I just heard on the radio that several Republican Congresspersons are planning to boycott the SotU Address because they feel it is "inappropriate" for Clinton to show up on Capitol Hill while he is on trial...

-- pshannon (pshannon@inch.com), January 19, 1999.

Andy -

You didn't say what you were willing to wager...

Nathan - ROTFUTPLMAO...

-- pshannon (pshannon@inch.com), January 19, 1999.


OK OK I'll do a "Monica!!!" He doesn't seem very fussy after all... If I'm wrong, I'll be under the podium next year - Ooops, I'm forgetting, I'm a doombrooder, there WILL be no state of the union speech next year... - silly boy...

Andy the doombrooder :)

"We're doomed I tell ye, doomed!"

Private Frazer, Dad's Army, Walmington-On-Sea Home Guard, 1939 (Undertaker)

-- Andy (2000EOD@prodigy.net), January 19, 1999.


Sure there will be, Andy! In Texas, anyway. After we secede. With George Dubbya running the show. You think our having our own electrical interconnection is a COINCIDENCE or something?

Y'all come see us!

-- Lisa (lisab@shallc.com), January 19, 1999.


PShannon: best thread of the week and it's only getting better as we await the main event.

Nathan has my vote so far but it's close.

-- BigDog (BigDog@duffer.com), January 19, 1999.

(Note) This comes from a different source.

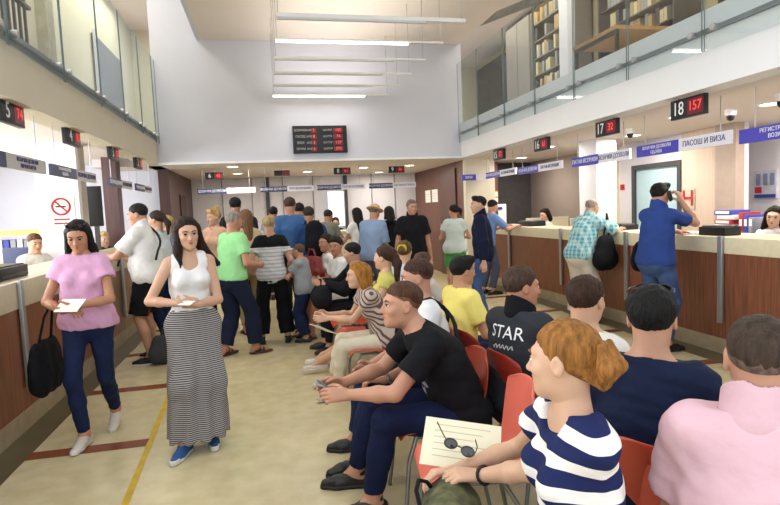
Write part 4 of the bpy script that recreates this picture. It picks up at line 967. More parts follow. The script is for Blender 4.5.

pshannon: Thanks for the thread, I needed this. LOL. Since all bets had to be placed already, I guess we will all just wait and see, but I'll tell ya, I'm gonna be thinking about some of the posts on this thread while I watch him and when I do I'll probably be ROFL. See youz guyz tomorrow.

-- Rob Michaels (sonofdust@net.com), January 19, 1999.

He SAID it!

-- Gayla Dunbar (privacy@please.com), January 19, 1999.

Yes, Gayla. But it drew snickers from the audience.

MoVe Immediate

-- MVI (vtoc@aol.com), January 19, 1999.


OK, Clinton mentioned Y2K, and the immediate response? Embarrassed hooting laughter. Thanks, TIME Mag. Clinton did try, a bit, to break thru Congress's guilty ridiculing brush-off. Clinton appealed to the listener to put pressure on local & state & business & home folks and take responsibility to prepare. Sounded like Clinton has a little itty bitty germ of a Y2K glimmer, but buckled to the derision of govt flacks. Sick. The whole thing is sick. This actually managed to be more depressing than we thought it could be. Bring it up and get snickered off topic. Who will be laughing one year from now?

xxxxxxx xxxxxxx xxxxxxx xxxxxxx x

-- Leska (allaha@earthlink.net), January 19, 1999.


Looks like I won one package of Rid-X, a manual can opener, a can of Spam and a Swiss Army Knife, Bobbi's collection of Barry Manilow records, Chris' tax form and a Molson Dry.

I would trade all that stuff for a crystal ball peek into one year from right now...

-- pshannon (pshannon@inch.com), January 19, 1999.


BUGGER!

Looks like I'm under the podium next year! Damn and blast! You are a devil, pshannon, to lure me into this depravity!

BRING ON Y2K! - may Clinton never have the chance to "collect".